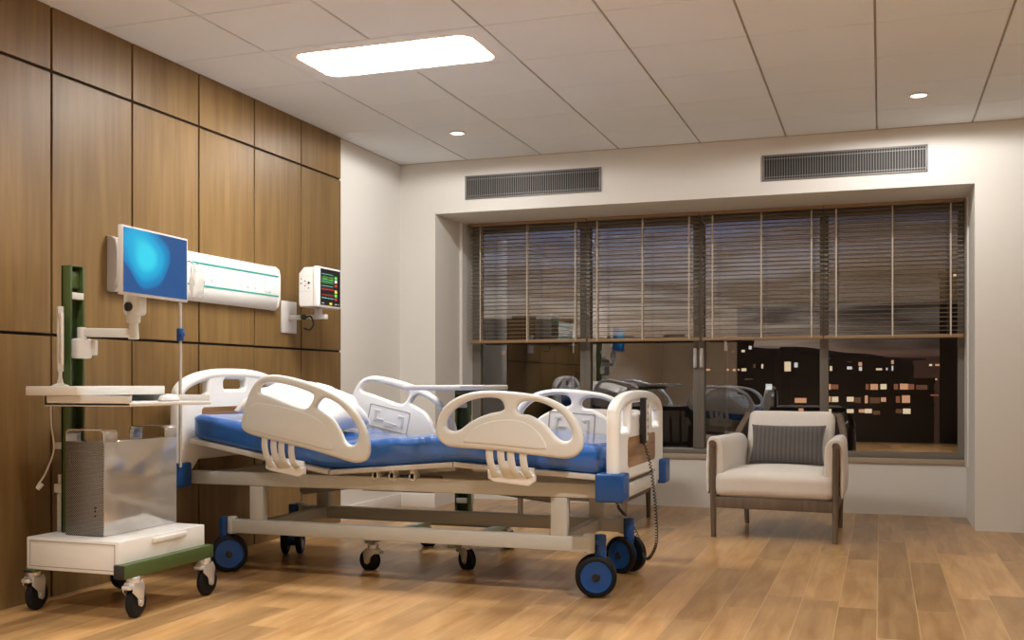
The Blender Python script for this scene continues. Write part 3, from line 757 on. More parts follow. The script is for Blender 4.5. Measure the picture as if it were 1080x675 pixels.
# clear bag hanging from the pole hook
def bag():
    def f(u, v):
        a = 2*PI*v; z = 1.607-0.16*u
        w = 0.055*(0.75+0.25*math.sin(min(1, u*3)*PI/2)); d = 0.015*(0.35+math.sin(PI*min(1, u*0.95+0.05)))
        q = noise.noise(Vector((C_(a)*2, S_(a)*2, z*26)))*0.013
        sx, sy = math.copysign(abs(C_(a))**0.8, C_(a)), S_(a)
        x, y = (d+q)*sy, (w+q)*sx
        return Vector((-3.375+x, 4.665+y, z))
    return MB().grid(f, 18, 28, False, True)
b_ = bag().build('hanging_drip_bag', 'bag', None, 80)
tag(b_, 'crumpled clear plastic bag hanging beside the drip pole in front of the wall unit', 'bag')
# hanger strap joins it to the hook

# ------------------------------------------------------------------ patient monitor on a wall arm
t = thing('wall_bracket', 'pale wall plate with a short arm under the patient monitor', 'bracket', (XL+0.014, 6.0, 1.42))
MB().box(XL+0.014, XL+0.026, 5.905, 6.085, 1.318, 1.525, b=0.003).build('wall_plate', 'lightgrey', t)
MB().box(XL+0.02, -3.36, 5.985, 6.025, 1.405, 1.435, b=0.004).box(-3.44, -3.40, 5.985, 6.025, 1.43, 1.474, b=0.004).build('arm', 'lightgrey', t)
MB().cyl((-3.52, 5.965, 1.418), (-3.49, 5.965, 1.418), 0.017, seg=16, b=0.003).build('plug', 'greend', t)
MB().tube(smooth_open([(-3.49, 5.965, 1.418), (-3.445, 5.95, 1.42), (-3.425, 5.95, 1.37), (-3.455, 5.955, 1.335), (-3.50, 5.965, 1.345)], 8), 0.006, 8).build('cable', 'blackp', t)
t = thing('patient_monitor', 'white vital signs monitor with a dark screen of coloured traces on a wall arm', 'monitor', (-3.41, 6.02, 1.474))
out = [(-3.487, 1.50), (-3.482, 1.478), (-3.385, 1.478), (-3.385, 1.728), (-3.45, 1.728), (-3.487, 1.69)]
Mp = Matrix(((1, 0, 0, 0), (0, 0, 1, 6.0185), (0, 1, 0, 0), (0, 0, 0, 1)))
MB().plate([out], 0.29, 0.006, Mp).build('rear_housing', 'white', t)
MB().box(-3.386, -3.343, 5.868, 6.169, 1.474, 1.734, b=0.012, seg=3).build('bezel', 'white', t)
sc_ = MB().box(-3.344, -3.3405, 5.893, 6.152, 1.490, 1.722, b=0.0012, seg=1).build('screen', 'blackp', t)
xs_ = -3.3405
def px(mat, ya, yb, za, zb, name='readout'): box1(name, mat, sc_, xs_-0.0005, xs_+0.001, ya, yb, za, zb)
def trace(mat, z, amp, f, seed):
    random.seed(seed)
    pts = []
    for i in range(90):
        y = 5.905+0.155*i/89; ph = (i*f) % 1.0
        q = amp*(math.exp(-((ph-0.5)/0.06)**2)-0.35*math.exp(-((ph-0.62)/0.05)**2))+random.uniform(-0.1, 0.1)*amp
        pts.append((xs_+0.0008, y, z+q))
    MB().tube(pts, 0.0016, 5).build('trace', mat, sc_)
trace('px_dgreen', 1.667, 0.014, 0.14, 1); trace('px_green', 1.655, 0.004, 0.14, 6); trace('px_dgreen', 1.632, 0.014, 0.11, 2); trace('px_red', 1.590, 0.012, 0.1, 3); trace('px_red', 1.555, 0.008, 0.13, 4); trace('px_cyan', 1.535, 0.006, 0.05, 5)
for z in (1.687, 1.642, 1.612): px('px_cyan', 5.905, 6.05, z, z+0.003, 'divider')
for m_, za in (('px_green', 1.664), ('px_white', 1.641), ('px_red', 1.614), ('px_yellow', 1.575), ('px_green', 1.55), ('px_red', 1.526)): px(m_, 6.075, 6.105, za, za+0.018)
MB().cyl((xs_-0.0005, 6.015, 1.503), (xs_+0.002, 6.015, 1.503), 0.0075, seg=16).cyl((xs_-0.0005, 6.03, 1.503), (xs_+0.002, 6.03, 1.503), 0.0075, seg=16).build('button', 'px_yellow', sc_)
for yy in (5.91, 5.925, 6.08, 6.095, 6.125): px('px_white', yy, yy+0.008, 1.500, 1.506, 'small_key')
mb = MB()
for (dx, dz) in ((-3.468, 1.655), (-3.468, 1.625), (-3.44, 1.64), (-3.44, 1.61), (-3.415, 1.595)):
    mb.cyl((dx, 5.8735, dz), (dx, 5.870, dz), 0.004, seg=12)
mb.cyl((-3.413, 5.8735, 1.628), (-3.413, 5.869, 1.628), 0.0075, seg=14)
mb.build('port', 'blackp', t)
mb = MB().box(-3.483, -3.392, 5.8725, 5.874, 1.669, 1.671).box(-3.483, -3.392, 5.8725, 5.874, 1.573, 1.575)
mb.build('side_seam', 'lightgrey', t)

# ------------------------------------------------------------------ workstation cart
def small_caster(px, py, yaw, parent, top=0.17):
    Mw = Matrix.Translation((px, py, 0)) @ Matrix.Rotation(yaw, 4, 'Z')
    W = lambda p: Mw @ Vector(p)
    r0 = 0.067 if top > 0.15 else 0.052
    mb = MB().cyl(W((-0.02, 0, top-0.028)), W((-0.02, 0, top)), 0.03, seg=20, b=0.004)
    out = [(-0.05, top-0.028), (0.012, top-0.02), (0.03, top-0.045), (0.02, r0-0.014), (0.006, r0-0.022), (-0.014, r0-0.012), (-0.022, r0+0.02), (-0.06, r0+0.05)]
    for sg in (-1, 1):
        Mp = Mw @ Matrix(((1, 0, 0, 0), (0, 0, 1, sg*0.023), (0, 1, 0, 0), (0, 0, 0, 1)))
        mb.plate([out], 0.005, 0.0015, Mp, 1)
    mb.box(-0.05, 0.012, -0.025, 0.025, top-0.036, top-0.022, b=0.004, mat=Mw)
    mb.box(-0.075, -0.04, -0.022, 0.022, top-0.05, top-0.03, b=0.006, mat=Mw @ Matrix.Translation((0, 0, 0)))
    mb.cyl(W((0, -0.029, r0)), W((0, 0.029, r0)), 0.008, seg=12)
    c = mb.build('castor', 'chrome', parent)
    Ml = Mw @ Matrix.Translation((0, 0, r0)) @ Matrix.Rotation(R(90), 4, 'X')
    MB().lathe([(0, -0.016), (0.05, -0.016), (0.058, -0.015), (r0, -0.006), (r0, 0.006), (0.058, 0.015), (0.05, 0.016), (0, 0.016)], Ml, 40).build('wheel', 'black', c)

def channel_post(x, y, z0, z1, dx, dy, parent, clips):
    """C-section post, open towards direction (dx,dy)"""
    a = math.atan2(dy, dx); Mw = Matrix.Translation((x, y, 0)) @ Matrix.Rotation(a, 4, 'Z')
    w, d = 0.046, 0.05
    mb = MB().box(-d, -d+0.012, -w, w, z0, z1, b=0.002, mat=Mw).box(-d, 0, -w, -w+0.014, z0, z1, b=0.003, mat=Mw).box(-d, 0, w-0.014, w, z0, z1, b=0.003, mat=Mw)
    mb.box(-d, 0, -w, w, z1-0.004, z1, b=0.001, mat=Mw)
    p = mb.build('post', 'green', parent)
    MB().box(-d+0.011, -d+0.014, -w+0.013, w-0.013, z0+0.01, z1-0.006, mat=Mw).build('channel', 'greend', p)
    for zc in clips:
        MB().box(-0.022, 0.004, -w+0.012, w-0.010, zc-0.015, zc+0.015, b=0.003, mat=Mw).build('clip', 'white', p)
        if zc+0.12 < z1: MB().box(-0.036, -0.016, -w+0.015, w-0.015, zc+0.035, zc+0.11, b=0.002, mat=Mw).build('slider', 'green', p)
    return p

cart = thing('workstation_cart', 'white and green wheeled computer cart with monitor arm beside the bed head', 'cart', (-3.25, 3.92, 0))
b0 = MB().box(-3.495, -3.005, 3.62, 4.212, 0.190, 0.330, b=0.006).build('base_box', 'white', cart)
MB().plate([rrect(-3.475, -3.025, 0.205, 0.318, 0.003), rrect(-3.471, -3.029, 0.209, 0.314, 0.003)], 0.003, 0.0005, Matrix(((1, 0, 0, 0), (0, 0, 1, 3.6195), (0, 1, 0, 0), (0, 0, 0, 1))), 1).build('drawer_line', 'greycap', b0)
MB().box(-3.006, -2.992, 3.83, 4.06, 0.296, 0.318, b=0.004).build('drawer_pull', 'white', b0)
for xa, xb in ((-3.02, -2.965), (-3.495, -3.45)):
    MB().box(xa, xb, 3.605, 4.225, 0.176, 0.236 if xa > -3.1 else 0.19, b=0.003).build('side_beam', 'green', cart)
    MB().box(xa+0.001, xb-0.001, 3.602, 3.606, 0.178, 0.234 if xa > -3.1 else 0.189, b=0.001).build('beam_end_cap', 'blackp', cart)
small_caster(-3.50, 3.685, R(96), cart, 0.178); small_caster(-2.985, 3.70, R(97), cart, 0.178); small_caster(-2.985, 4.20, R(90), cart, 0.178); small_caster(-3.46, 4.20, R(70), cart, 0.178)
channel_post(-3.395, 3.817, 0.33, 1.52, 1, 0, cart, (1.385, 0.62))
MB().box(-3.50, -3.225, 3.62, 4.207, 0.942, 0.982, b=0.004).build('top_shelf', 'white', cart)
mb = MB().box(-3.425, -2.972, 3.65, 4.217, 0.896, 0.912, b=0.003).box(-3.425, -2.976, 3.65, 3.664, 0.898, 0.941, b=0.003).box(-3.425, -2.976, 4.203, 4.217, 0.898, 0.941, b=0.003).box(-3.425, -3.41, 3.65, 4.217, 0.898, 0.941, b=0.003)
mb.build('keyboard_drawer', 'white', cart)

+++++

• [SET PROBLEM]: Repeat the lines exactly as they stand, from the opening line of the data through the line with "# hanger strap joins it to the hook". Pictures stay out of the copy.

• [SOLUTION FOR THIS EXERCISE]:
The Blender Python script for this scene continues. Write part 3, from line 757 on. More parts follow. The script is for Blender 4.5. Measure the picture as if it were 1080x675 pixels.
# clear bag hanging from the pole hook
def bag():
    def f(u, v):
        a = 2*PI*v; z = 1.607-0.16*u
        w = 0.055*(0.75+0.25*math.sin(min(1, u*3)*PI/2)); d = 0.015*(0.35+math.sin(PI*min(1, u*0.95+0.05)))
        q = noise.noise(Vector((C_(a)*2, S_(a)*2, z*26)))*0.013
        sx, sy = math.copysign(abs(C_(a))**0.8, C_(a)), S_(a)
        x, y = (d+q)*sy, (w+q)*sx
        return Vector((-3.375+x, 4.665+y, z))
    return MB().grid(f, 18, 28, False, True)
b_ = bag().build('hanging_drip_bag', 'bag', None, 80)
tag(b_, 'crumpled clear plastic bag hanging beside the drip pole in front of the wall unit', 'bag')
# hanger strap joins it to the hook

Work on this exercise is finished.